Contudo, mesmo após a necessária regulamentação (ex.: Portaria ME nº 247/20 e respectivos atos da PGFN) essa política de diálogo entre Fisco e contribuintes necessitava de avanço e de aprimoramentos, notadamente para fazer com a que a Secretaria Especial da Receita Federal do Brasil (RFB), de fato, participasse do ambiente das transações tributárias.
Oportuno destacar que o crédito tributário federal, conforme a fase de cobrança, é tratado por dois órgãos da administração, cabendo:
1) à Secretaria Especial da Receita Federal do Brasil (RFB) as atribuições de lançar, fiscalizar e arrecadar os tributos e as contribuições previdenciárias federais (cobrança operacional das dívidas tributárias) e,
2) à Procuradoria Geral da Fazenda Nacional (PGFN), órgão ligado à Advocacia Geral da União (AGU), a responsabilidade pela cobrança de débitos não quitados perante a União (cobrança judicial da dívida ativa da União — CDA).
Desde a edição da Lei 13.988/2020, os representantes desses órgãos passaram a ter competência legal para firmarem transações tributárias resolutivas de litígios relativos à cobrança de créditos de natureza tributária.
Entretanto, em 21 de junho de 2022, por meio da edição da Lei nº 14.375, foram promovidos importantes melhoramentos no regime da transação tributária federal, dentre os quais se destacam 1) a inclusão do contencioso administrativo fiscal na seara das transações por adesão ou individuais tratadas com a RFB e 2) a utilização créditos de prejuízo fiscal e de base de cálculo negativa da CSLL, na apuração do IRPJ e da CSLL, até o limite de 70% (setenta por cento) do saldo remanescente após a incidência dos descontos.
Importante ressaltar que a implementação de soluções dialógicas e, portanto, não litigiosas em sede das disputas tributárias, são exortadas pelo Conselho Nacional de Justiça – CNJ (vide Recomendação nº 120/21 [2]) e se transformaram em um dos principais eixos dos nove anteprojetos de lei apresentados ao Congresso pela Comissão de Juristas formada em razão do Ato Conjunto nº 1 [3], firmado em 23 de fevereiro de 2022 pelos presidentes do Senado Federal e do Supremo Tribunal Federal.
Com efeito, o trabalho [4] da Comissão de Juristas presidida pela ministra Regina Helena Costa do STJ teve por escopo elaborar proposições legislativas para fins de dinamização, unificação e modernização do processo administrativo e tributário nacional. E, para tanto, estipula normas gerais para disciplinar o regime jurídico dos meios alternativos de solução de litígios, dentre os quais: a transação (meio autocompositivo), a arbitragem e a mediação em matéria tributária (meios heterocompositivos).
Nesse diapasão, após o advento da Lei nº 14.375/22, a Receita Federal do Brasil se estruturou para operacionalizar as transações dos créditos de sua competência.

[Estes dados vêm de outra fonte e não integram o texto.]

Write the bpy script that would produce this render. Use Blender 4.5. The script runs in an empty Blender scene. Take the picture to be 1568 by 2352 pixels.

Para tanto, já em agosto de 2022, editou uma primeira portaria sobre o instituto, e em meados de novembro deste mesmo ano, as Portarias RFB nº 247/22 [5] e nº 248/22 [6].
Com efeito, a Portaria nº 247/22 regulamenta a transação dos créditos tributários em contencioso administrativo sob a administração da RFB. Já a Portaria nº 248/22, criou a Equipe Nacional de Transação de Créditos Tributários (Enat), a quem compete, em âmbito nacional, a celebração das transação resolutiva de litígios na cobrança de créditos tributários em contencioso administrativo fiscal.

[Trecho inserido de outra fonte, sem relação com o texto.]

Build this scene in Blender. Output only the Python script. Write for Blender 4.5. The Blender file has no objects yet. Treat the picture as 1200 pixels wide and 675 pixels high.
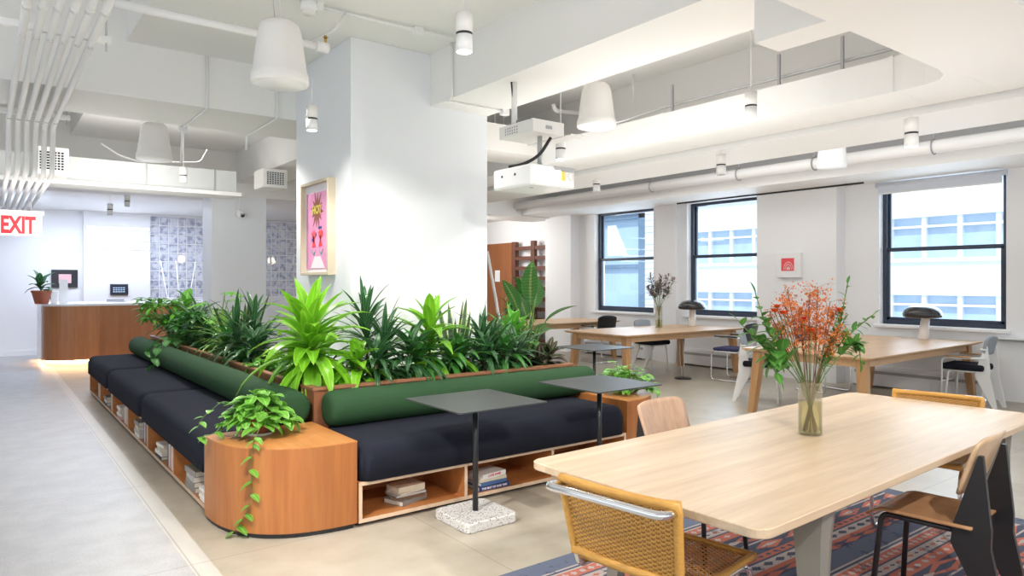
import bpy, bmesh, math, random
from mathutils import Vector, Matrix, Euler
PI = math.pi
R = math.radians
random.seed(7)
scene = bpy.context.scene
COL = scene.collection

# ------------------------------------------------------------------ materials
MATS = {}
def _nt(name):
    m = bpy.data.materials.new(name); m.use_nodes = True
    nt = m.node_tree; nt.nodes.clear()
    out = nt.nodes.new('ShaderNodeOutputMaterial')
    b = nt.nodes.new('ShaderNodeBsdfPrincipled')
    nt.links.new(b.outputs[0], out.inputs[0])
    MATS[name] = m
    return m, nt, b, out
def N(nt, t, **kw):
    n = nt.nodes.new(t)
    for k, v in kw.items(): setattr(n, k, v)
    return n
def mix_rgb(nt, fac, a, b, mode='MIX'):
    n = N(nt, 'ShaderNodeMix', data_type='RGBA', blend_type=mode)
    for s, v in ((n.inputs[0], fac), (n.inputs[6], a), (n.inputs[7], b)):
        if isinstance(v, (int, float)): s.default_value = v
        elif isinstance(v, tuple): s.default_value = (*v[:3], 1)
        else: nt.links.new(v, s)
    return n.outputs[2]
def mth(nt, op, a, b=None, c=None):
    n = N(nt, 'ShaderNodeMath', operation=op)
    for i, v in enumerate((a, b, c)):
        if v is None: continue
        if isinstance(v, (int, float)): n.inputs[i].default_value = v
        else: nt.links.new(v, n.inputs[i])
    return n.outputs[0]
def coords(nt, kind='Object', scale=(1, 1, 1), rot=(0, 0, 0)):
    tc = N(nt, 'ShaderNodeTexCoord'); mp = N(nt, 'ShaderNodeMapping')
    mp.inputs['Scale'].default_value = scale; mp.inputs['Rotation'].default_value = rot
    nt.links.new(tc.outputs[kind], mp.inputs[0])
    return mp.outputs[0]
def noise(nt, vec, scale, detail=3, rough=.5):
    n = N(nt, 'ShaderNodeTexNoise'); n.inputs['Scale'].default_value = scale
    n.inputs['Detail'].default_value = detail; n.inputs['Roughness'].default_value = rough
    nt.links.new(vec, n.inputs['Vector'])
    return n.outputs[0]
def ramp(nt, fac, stops):
    n = N(nt, 'ShaderNodeValToRGB'); nt.links.new(fac, n.inputs[0])
    e = n.color_ramp.elements
    while len(e) < len(stops): e.new(.5)
    for i, (p, c) in enumerate(stops):
        e[i].position = p; e[i].color = (*c[:3], 1)
    return n.outputs[0]
def bump(nt, b, h, strength=.2, dist=.01):
    n = N(nt, 'ShaderNodeBump'); n.inputs['Strength'].default_value = strength; n.inputs['Distance'].default_value = dist
    nt.links.new(h, n.inputs['Height']); nt.links.new(n.outputs[0], b.inputs['Normal'])
def plain(name, col, rough=.5, metal=0, vary=.04, scale=6, spec=.5, bumps=0, coat=0):
    m, nt, b, o = _nt(name)
    v = coords(nt); f = noise(nt, v, scale)
    lo = tuple(max(0, c*(1-vary)) for c in col); hi = tuple(min(1, c*(1+vary)) for c in col)
    nt.links.new(mix_rgb(nt, f, lo, hi), b.inputs['Base Color'])
    b.inputs['Roughness'].default_value = rough; b.inputs['Metallic'].default_value = metal
    b.inputs['Specular IOR Level'].default_value = spec
    b.inputs['Coat Weight'].default_value = coat
    if bumps: bump(nt, b, noise(nt, v, bumps, 2), .25, .003)
    return m
def wood(name, c1, c2, axis='x', rough=.4, scale=1., bands=0, band_axis=None, bw=.16):
    """grain runs along the axis; bands > 0 gives veneer strips of slightly different tone"""
    m, nt, b, o = _nt(name)
    st = {'x': (.6, 9, 9), 'y': (9, .6, 9), 'z': (9, 9, .6)}[axis]
    v = coords(nt, scale=tuple(s*scale for s in st))
    f = noise(nt, v, 2.2, 5, .62); g = noise(nt, v, 9, 3, .6)
    ff = mth(nt, 'ADD', mth(nt, 'MULTIPLY', f, .75), mth(nt, 'MULTIPLY', g, .25))
    c = ramp(nt, ff, [(.32, c1), (.68, c2)])
    if bands:
        tc = N(nt, 'ShaderNodeTexCoord'); sp = N(nt, 'ShaderNodeSeparateXYZ'); nt.links.new(tc.outputs['Object'], sp.inputs[0])
        fl = mth(nt, 'FLOOR', mth(nt, 'DIVIDE', sp.outputs['XYZ'.index(band_axis.upper())], bw))
        wn = N(nt, 'ShaderNodeTexWhiteNoise', noise_dimensions='1D'); nt.links.new(fl, wn.inputs['W'])
        fac = mth(nt, 'MULTIPLY', wn.outputs['Value'], bands)
        c = mix_rgb(nt, fac, c, tuple(x*.55 for x in c1))
    nt.links.new(c, b.inputs['Base Color'])
    b.inputs['Roughness'].default_value = rough
    bump(nt, b, f, .06, .002)
    return m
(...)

Em uma avaliação dessa recente evolução legislativa e regulamentar, pode-se afirmar que o instituto da transação tributária encontrou ressonância no trato das relações entre fisco (RFB e PGFN) e contribuintes.

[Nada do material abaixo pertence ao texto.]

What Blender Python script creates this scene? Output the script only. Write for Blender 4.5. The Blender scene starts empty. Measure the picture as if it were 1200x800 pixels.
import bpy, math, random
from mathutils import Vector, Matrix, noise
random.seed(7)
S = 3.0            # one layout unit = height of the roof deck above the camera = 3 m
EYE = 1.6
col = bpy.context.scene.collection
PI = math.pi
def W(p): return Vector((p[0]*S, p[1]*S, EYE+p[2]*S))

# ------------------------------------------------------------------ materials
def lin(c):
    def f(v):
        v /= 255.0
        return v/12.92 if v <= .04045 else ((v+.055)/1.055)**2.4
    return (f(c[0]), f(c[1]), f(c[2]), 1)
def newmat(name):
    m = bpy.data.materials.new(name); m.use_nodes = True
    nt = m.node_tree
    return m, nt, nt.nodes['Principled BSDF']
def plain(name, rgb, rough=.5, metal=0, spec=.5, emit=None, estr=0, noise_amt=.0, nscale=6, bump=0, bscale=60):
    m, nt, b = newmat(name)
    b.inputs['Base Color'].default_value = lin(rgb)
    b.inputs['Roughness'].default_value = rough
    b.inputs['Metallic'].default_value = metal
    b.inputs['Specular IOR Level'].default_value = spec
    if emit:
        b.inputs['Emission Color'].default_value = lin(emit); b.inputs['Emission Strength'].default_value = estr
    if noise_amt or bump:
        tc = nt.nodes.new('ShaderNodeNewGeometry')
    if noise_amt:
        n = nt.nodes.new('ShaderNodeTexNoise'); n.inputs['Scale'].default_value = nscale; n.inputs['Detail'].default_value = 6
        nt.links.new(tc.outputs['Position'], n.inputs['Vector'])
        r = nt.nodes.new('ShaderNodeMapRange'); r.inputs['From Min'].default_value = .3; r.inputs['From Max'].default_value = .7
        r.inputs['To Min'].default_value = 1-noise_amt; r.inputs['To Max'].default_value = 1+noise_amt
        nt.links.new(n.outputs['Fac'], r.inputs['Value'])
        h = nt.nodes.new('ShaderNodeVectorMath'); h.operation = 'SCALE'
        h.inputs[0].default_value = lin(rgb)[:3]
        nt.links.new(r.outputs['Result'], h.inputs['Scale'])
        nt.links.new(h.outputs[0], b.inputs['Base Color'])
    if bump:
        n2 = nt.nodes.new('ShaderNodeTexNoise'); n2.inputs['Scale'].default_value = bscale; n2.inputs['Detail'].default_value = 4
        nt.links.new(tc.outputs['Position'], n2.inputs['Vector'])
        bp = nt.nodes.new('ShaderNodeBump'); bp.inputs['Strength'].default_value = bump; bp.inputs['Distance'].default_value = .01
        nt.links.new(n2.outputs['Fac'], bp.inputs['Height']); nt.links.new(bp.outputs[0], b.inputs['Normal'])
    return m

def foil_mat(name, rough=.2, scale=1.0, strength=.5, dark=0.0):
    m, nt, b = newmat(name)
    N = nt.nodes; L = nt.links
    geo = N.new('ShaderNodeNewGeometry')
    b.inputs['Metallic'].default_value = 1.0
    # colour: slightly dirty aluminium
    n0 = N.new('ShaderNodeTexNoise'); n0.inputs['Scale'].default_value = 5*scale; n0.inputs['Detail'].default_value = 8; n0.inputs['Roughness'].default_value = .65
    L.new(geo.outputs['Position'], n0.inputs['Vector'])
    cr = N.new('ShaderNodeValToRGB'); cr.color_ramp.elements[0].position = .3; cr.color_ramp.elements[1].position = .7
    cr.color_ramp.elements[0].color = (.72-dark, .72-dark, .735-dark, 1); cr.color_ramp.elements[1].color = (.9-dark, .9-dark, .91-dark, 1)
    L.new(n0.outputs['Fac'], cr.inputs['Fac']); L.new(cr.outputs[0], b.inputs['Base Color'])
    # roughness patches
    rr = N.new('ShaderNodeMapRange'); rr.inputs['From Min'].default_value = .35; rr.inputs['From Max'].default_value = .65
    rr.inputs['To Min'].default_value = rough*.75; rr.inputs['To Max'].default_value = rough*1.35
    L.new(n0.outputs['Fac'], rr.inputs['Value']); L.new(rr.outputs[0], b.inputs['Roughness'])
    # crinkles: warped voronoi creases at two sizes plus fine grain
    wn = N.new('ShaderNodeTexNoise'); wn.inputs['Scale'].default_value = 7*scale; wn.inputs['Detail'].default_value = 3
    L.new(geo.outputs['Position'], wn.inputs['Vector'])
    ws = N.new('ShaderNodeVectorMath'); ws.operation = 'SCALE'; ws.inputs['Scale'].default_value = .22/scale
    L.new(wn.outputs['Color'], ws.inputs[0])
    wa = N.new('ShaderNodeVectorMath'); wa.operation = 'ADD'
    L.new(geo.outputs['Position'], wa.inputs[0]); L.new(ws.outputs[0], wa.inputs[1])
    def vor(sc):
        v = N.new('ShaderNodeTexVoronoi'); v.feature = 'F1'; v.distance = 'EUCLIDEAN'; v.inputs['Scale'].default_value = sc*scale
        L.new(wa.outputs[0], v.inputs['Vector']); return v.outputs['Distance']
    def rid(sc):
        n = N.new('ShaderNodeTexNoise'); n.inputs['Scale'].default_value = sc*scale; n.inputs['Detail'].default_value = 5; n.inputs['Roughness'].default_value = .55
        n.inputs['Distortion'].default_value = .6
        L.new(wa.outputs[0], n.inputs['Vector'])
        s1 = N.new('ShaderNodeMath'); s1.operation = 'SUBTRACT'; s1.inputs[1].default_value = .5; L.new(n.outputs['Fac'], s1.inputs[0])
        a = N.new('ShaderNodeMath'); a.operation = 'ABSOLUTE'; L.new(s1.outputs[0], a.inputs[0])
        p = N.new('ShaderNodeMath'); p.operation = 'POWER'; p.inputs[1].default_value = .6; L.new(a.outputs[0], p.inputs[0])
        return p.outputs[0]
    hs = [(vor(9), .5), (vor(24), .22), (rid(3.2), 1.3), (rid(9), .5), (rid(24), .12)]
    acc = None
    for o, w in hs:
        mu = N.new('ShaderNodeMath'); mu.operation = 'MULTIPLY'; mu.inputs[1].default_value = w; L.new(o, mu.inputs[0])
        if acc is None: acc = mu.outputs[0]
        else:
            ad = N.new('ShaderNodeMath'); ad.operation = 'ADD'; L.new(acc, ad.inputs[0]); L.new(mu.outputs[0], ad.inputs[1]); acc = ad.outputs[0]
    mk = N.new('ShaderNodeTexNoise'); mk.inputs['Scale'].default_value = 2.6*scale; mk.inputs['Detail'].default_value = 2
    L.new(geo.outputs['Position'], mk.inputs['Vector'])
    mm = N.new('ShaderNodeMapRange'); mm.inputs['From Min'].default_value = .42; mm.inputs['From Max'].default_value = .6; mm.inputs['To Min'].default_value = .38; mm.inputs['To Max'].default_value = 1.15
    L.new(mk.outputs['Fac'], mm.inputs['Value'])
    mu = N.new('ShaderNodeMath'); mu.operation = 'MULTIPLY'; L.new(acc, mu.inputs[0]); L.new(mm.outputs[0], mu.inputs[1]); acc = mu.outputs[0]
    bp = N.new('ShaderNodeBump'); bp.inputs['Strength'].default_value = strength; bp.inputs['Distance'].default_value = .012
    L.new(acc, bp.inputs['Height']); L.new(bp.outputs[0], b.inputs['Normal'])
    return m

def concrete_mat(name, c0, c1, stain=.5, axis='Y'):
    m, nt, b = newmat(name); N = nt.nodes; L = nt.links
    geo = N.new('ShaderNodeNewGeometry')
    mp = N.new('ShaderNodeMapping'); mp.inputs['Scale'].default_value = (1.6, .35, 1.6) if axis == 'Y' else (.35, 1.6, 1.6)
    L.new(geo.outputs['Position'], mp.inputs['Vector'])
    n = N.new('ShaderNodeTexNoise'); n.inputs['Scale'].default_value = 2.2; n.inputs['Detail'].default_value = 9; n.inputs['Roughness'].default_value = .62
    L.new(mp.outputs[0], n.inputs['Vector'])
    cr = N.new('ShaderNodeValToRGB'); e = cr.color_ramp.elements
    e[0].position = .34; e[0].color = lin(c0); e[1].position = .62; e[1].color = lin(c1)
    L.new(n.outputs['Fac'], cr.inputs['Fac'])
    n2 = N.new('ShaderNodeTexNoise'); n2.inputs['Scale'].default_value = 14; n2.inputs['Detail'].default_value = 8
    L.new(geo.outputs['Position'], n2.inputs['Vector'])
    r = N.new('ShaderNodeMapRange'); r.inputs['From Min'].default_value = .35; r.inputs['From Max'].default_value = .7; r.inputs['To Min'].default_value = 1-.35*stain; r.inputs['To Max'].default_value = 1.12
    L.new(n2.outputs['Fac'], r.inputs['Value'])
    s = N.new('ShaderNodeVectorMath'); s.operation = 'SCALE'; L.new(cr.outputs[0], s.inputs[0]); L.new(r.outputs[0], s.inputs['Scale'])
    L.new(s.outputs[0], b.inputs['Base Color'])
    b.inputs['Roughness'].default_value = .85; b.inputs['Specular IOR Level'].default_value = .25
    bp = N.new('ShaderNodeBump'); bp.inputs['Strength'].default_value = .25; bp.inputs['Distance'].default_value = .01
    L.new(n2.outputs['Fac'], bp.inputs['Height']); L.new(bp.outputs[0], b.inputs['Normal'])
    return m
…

Mas, para a surpresa dos principais atores que contribuem para essa mudança de paradigma no cenário litigioso tributário, em 13/12/2022, a Comissão de Assuntos Econômicos do Senado Federal aprovou destaque ao PLP 127/21 para o acatamento integral da Emenda Supressiva nº 3 [7], proposta pelo senador Carlos Portinho (PL-RJ), cujo objetivo é retirar da Receita, e transferir para a PGFN, a competência para transacionar créditos tributários em contencioso administrativo fiscal.
Sem embargo, essa alteração de competência, inserida no artigo 4º do PLP 127/21, seria levada à efeito mediante a alteração do artigo 10-A da Lei nº 13.988/2020, cujos termos passariam a dispor o seguinte:
“Artigo 10-A. A transação na cobrança de créditos tributários em contencioso administrativo fiscal poderá ser proposta pela Procuradoria-Geral da Fazenda Nacional, de forma individual ou por adesão, ou por iniciativa do devedor, observada a Lei Complementar nº 73, de 10 de fevereiro de 1993.”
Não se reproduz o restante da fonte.